2015-11-09

Ignore the provisions of the law at your peril.

Hanna Barry | 9 November 2015 00:01, Moneyweb



The FSB is not afraid to fine.

JOHANNESBURG – Insurance brokers must ensure that their business practices are strictly aligned with the law lest they face a hefty fine from the Financial Services Board (FSB), an experienced KwaZulu-Natal broker recently learned the hard way.

The broker took instructions from a business consultant – who was not an authorised financial services provider – to supply life and disability policies to 24 truck drivers rendering services to the same company.

He treated the drivers as single-need clients, viewing them as though a group scheme, when in terms of the Financial Advisory and Intermediary Services (FAIS) Act, he should have treated these drivers as individuals. A financial needs analysis on each driver should have been performed to ensure that there were no other financial needs to be considered.

“In my eyes they were all doing the same thing. I looked at it as a group scheme, but legally it wasn’t,” the broker tells Moneyweb.

Although the drivers worked for the same company, at the time when the policies were taken out they had in fact each set up their own CC with the help of the business consultant and were no longer jointly employed by the company.

In other words, the advice process was flawed but not necessarily the advice itself.

“Brokers don’t seem to familiarise themselves with the law. They tend to follow practice and not ensure that what they are doing indeed reconciles with the provisions of the law,” says Advocate Matome Thulare, head of the FSB’s FAIS enforcement department.

The FSB instituted Regulatory Exams some years ago for this reason. All brokers and financial advisers, regardless of how long they had been in the business, had to pass these exams in order to continue practicing.

“None of the clients have lodged a complaint or been dissatisfied with the FSB-approved financial product underwritten by Liberty Life; it was a matter of the FSB not being happy with the advice process, but happy with the advice – an expensive lesson for me,” the broker, who has had his own business for 25 years, notes.

“R150 000 is a lot of money. To a degree, this matter leaves me fearful of again unwittingly erring on some legal interpretation,” he adds.

“The penalty represents the amount of commission earned by the broker off the policies and does not include a further penalty.
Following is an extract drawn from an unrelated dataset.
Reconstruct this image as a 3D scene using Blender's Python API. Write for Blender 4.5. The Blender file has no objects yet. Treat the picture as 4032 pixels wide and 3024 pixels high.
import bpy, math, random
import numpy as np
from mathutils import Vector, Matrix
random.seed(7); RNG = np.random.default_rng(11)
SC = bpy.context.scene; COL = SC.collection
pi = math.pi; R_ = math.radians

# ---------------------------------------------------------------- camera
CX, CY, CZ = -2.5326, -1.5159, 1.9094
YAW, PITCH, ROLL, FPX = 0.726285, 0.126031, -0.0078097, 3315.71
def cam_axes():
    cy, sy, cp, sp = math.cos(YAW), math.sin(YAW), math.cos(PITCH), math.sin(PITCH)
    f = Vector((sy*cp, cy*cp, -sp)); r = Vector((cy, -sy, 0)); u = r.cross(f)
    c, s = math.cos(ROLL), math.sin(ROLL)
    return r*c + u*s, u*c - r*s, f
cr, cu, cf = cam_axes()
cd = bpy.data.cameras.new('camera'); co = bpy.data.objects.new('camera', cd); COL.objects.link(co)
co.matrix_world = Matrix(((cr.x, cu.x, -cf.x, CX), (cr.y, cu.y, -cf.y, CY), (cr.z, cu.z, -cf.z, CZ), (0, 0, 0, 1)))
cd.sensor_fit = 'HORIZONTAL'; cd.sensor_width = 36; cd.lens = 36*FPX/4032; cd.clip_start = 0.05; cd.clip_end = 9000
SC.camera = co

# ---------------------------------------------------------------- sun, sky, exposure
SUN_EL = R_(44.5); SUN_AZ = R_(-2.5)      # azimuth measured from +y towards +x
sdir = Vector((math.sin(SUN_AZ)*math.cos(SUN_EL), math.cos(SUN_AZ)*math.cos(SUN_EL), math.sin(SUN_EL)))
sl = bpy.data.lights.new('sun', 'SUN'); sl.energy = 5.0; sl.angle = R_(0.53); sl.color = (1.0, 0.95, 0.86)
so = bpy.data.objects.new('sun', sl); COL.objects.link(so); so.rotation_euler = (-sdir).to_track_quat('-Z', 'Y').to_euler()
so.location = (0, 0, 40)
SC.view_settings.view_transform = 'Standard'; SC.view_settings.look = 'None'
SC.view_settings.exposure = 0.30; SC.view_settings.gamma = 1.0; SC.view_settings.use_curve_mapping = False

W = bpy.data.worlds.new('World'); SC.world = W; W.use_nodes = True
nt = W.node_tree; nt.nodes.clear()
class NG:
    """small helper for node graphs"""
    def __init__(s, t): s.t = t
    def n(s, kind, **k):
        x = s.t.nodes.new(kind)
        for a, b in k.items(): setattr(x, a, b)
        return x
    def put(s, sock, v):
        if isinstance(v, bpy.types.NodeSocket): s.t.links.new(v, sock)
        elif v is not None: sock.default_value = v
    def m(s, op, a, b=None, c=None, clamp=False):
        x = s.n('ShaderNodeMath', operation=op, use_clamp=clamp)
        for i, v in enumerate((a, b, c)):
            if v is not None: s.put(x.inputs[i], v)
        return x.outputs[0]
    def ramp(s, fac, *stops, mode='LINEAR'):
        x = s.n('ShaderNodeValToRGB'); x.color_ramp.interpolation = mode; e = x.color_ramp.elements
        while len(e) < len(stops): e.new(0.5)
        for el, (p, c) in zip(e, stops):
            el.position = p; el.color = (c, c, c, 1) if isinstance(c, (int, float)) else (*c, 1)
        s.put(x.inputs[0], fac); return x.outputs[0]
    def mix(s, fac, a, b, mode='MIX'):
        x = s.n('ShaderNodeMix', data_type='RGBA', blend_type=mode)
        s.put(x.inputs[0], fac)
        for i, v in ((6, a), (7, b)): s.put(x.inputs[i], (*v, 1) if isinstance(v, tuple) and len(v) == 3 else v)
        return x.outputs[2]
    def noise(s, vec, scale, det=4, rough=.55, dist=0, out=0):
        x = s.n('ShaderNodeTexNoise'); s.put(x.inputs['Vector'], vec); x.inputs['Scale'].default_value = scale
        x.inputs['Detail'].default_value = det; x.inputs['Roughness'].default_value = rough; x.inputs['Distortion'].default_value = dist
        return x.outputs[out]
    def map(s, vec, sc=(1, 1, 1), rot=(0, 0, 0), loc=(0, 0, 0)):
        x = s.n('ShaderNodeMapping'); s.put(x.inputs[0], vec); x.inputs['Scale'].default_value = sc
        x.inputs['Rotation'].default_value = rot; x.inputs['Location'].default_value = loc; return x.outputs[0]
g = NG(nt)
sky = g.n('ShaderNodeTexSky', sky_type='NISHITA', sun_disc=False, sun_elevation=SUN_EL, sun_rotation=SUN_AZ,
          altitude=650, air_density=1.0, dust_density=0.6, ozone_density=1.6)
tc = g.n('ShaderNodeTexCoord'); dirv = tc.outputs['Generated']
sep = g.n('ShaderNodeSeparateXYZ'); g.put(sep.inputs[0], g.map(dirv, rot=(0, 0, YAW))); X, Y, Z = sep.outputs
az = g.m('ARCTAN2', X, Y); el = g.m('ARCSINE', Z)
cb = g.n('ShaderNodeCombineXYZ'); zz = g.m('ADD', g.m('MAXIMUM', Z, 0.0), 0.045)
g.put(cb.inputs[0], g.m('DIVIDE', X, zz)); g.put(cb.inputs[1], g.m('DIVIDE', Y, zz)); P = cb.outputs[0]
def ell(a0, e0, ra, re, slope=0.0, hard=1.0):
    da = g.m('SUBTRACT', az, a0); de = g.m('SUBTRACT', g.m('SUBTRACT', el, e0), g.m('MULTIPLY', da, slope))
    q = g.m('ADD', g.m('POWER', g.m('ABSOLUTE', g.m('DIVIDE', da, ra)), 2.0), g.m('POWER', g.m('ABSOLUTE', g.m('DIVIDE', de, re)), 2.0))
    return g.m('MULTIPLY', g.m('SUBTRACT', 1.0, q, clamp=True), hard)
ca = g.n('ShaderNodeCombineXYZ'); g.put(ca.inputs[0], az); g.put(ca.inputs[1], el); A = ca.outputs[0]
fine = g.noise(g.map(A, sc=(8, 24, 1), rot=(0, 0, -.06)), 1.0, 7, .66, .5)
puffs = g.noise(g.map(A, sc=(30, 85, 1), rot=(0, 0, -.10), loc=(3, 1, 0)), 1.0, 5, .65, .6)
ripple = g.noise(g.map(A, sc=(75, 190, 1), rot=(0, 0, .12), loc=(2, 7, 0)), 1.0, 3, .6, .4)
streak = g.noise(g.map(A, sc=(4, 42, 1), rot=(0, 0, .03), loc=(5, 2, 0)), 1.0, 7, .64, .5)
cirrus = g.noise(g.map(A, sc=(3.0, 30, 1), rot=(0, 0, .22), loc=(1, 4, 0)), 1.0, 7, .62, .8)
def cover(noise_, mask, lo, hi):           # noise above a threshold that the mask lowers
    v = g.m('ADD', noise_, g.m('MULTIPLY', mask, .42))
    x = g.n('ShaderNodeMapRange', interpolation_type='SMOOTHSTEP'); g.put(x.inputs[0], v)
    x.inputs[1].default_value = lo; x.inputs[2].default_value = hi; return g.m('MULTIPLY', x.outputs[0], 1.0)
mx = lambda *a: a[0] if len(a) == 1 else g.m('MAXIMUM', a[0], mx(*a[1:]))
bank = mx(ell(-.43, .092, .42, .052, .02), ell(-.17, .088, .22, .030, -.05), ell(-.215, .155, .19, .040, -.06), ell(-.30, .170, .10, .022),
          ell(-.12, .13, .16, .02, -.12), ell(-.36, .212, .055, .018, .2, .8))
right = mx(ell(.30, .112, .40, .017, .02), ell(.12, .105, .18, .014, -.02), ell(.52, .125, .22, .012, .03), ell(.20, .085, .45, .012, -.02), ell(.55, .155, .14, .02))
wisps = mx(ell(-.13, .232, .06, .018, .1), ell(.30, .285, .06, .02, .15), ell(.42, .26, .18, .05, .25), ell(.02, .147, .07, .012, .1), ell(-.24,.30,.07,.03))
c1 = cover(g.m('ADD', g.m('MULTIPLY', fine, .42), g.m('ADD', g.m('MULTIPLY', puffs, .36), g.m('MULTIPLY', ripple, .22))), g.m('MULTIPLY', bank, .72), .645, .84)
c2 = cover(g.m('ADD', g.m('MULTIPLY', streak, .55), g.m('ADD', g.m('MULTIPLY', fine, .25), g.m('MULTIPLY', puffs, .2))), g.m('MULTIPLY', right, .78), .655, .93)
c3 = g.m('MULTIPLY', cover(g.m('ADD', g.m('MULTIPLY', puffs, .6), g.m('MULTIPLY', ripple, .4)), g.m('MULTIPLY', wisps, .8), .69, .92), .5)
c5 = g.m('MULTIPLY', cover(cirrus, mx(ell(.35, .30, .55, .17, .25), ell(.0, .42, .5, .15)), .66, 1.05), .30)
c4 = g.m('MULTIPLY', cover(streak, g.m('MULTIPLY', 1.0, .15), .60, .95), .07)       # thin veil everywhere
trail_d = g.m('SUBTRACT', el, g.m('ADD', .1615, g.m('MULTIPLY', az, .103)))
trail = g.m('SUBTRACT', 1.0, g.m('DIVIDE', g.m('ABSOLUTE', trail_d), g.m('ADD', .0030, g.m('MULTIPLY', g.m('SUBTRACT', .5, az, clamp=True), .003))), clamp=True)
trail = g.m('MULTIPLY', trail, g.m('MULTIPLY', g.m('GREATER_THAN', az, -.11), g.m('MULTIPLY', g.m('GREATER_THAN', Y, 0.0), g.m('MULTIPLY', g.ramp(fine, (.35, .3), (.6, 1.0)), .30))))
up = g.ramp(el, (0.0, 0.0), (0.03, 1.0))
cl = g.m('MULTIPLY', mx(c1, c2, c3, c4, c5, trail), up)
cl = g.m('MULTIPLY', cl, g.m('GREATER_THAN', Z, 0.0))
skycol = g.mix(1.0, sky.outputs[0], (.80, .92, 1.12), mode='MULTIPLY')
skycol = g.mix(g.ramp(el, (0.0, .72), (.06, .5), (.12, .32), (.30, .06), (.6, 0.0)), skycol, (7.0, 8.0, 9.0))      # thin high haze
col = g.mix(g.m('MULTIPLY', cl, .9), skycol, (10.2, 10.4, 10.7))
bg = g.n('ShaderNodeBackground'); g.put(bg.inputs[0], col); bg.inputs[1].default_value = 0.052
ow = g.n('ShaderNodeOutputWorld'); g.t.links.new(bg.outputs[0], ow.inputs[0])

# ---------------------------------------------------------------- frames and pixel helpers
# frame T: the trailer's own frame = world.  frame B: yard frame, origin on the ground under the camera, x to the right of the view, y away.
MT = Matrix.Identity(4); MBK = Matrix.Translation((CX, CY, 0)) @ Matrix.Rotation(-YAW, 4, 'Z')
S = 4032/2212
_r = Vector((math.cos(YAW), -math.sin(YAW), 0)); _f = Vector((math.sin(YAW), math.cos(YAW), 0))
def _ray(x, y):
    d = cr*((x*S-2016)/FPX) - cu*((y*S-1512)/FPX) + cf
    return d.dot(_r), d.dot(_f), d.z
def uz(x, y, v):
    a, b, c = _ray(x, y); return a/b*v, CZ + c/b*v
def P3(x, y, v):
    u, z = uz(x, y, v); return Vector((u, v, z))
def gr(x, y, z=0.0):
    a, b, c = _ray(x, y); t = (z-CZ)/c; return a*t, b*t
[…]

It is just a removal of the profit. We have accepted that there was no malintent,” Thulare highlights.

“In arriving at an amount of R150 000, the Registrar took into account that the contravention was as a result of a misunderstanding on the part of the broker’s compliance officer with regards to the application of the relevant legislation,” the FSB said in a statement.

“If you deal with a person who is interfacing with clients, whether it constitutes advice or intermediary services, and that person is not authorised, I think you have dropped the ball,” adds Thulare, referring to the business consultant who procured the broker’s services.

If the broker had placed the business consultant under his licence, she would’ve been authorised to assist him as an agent, Thulare explains.

“Generally we want people to appreciate that these laws must be observed. It can’t just be a matter of ‘I didn’t know’,” he maintains.

Where there has been gross misconduct, the FSB will not offer an adviser a second chance and will have him debarred from the industry, he says.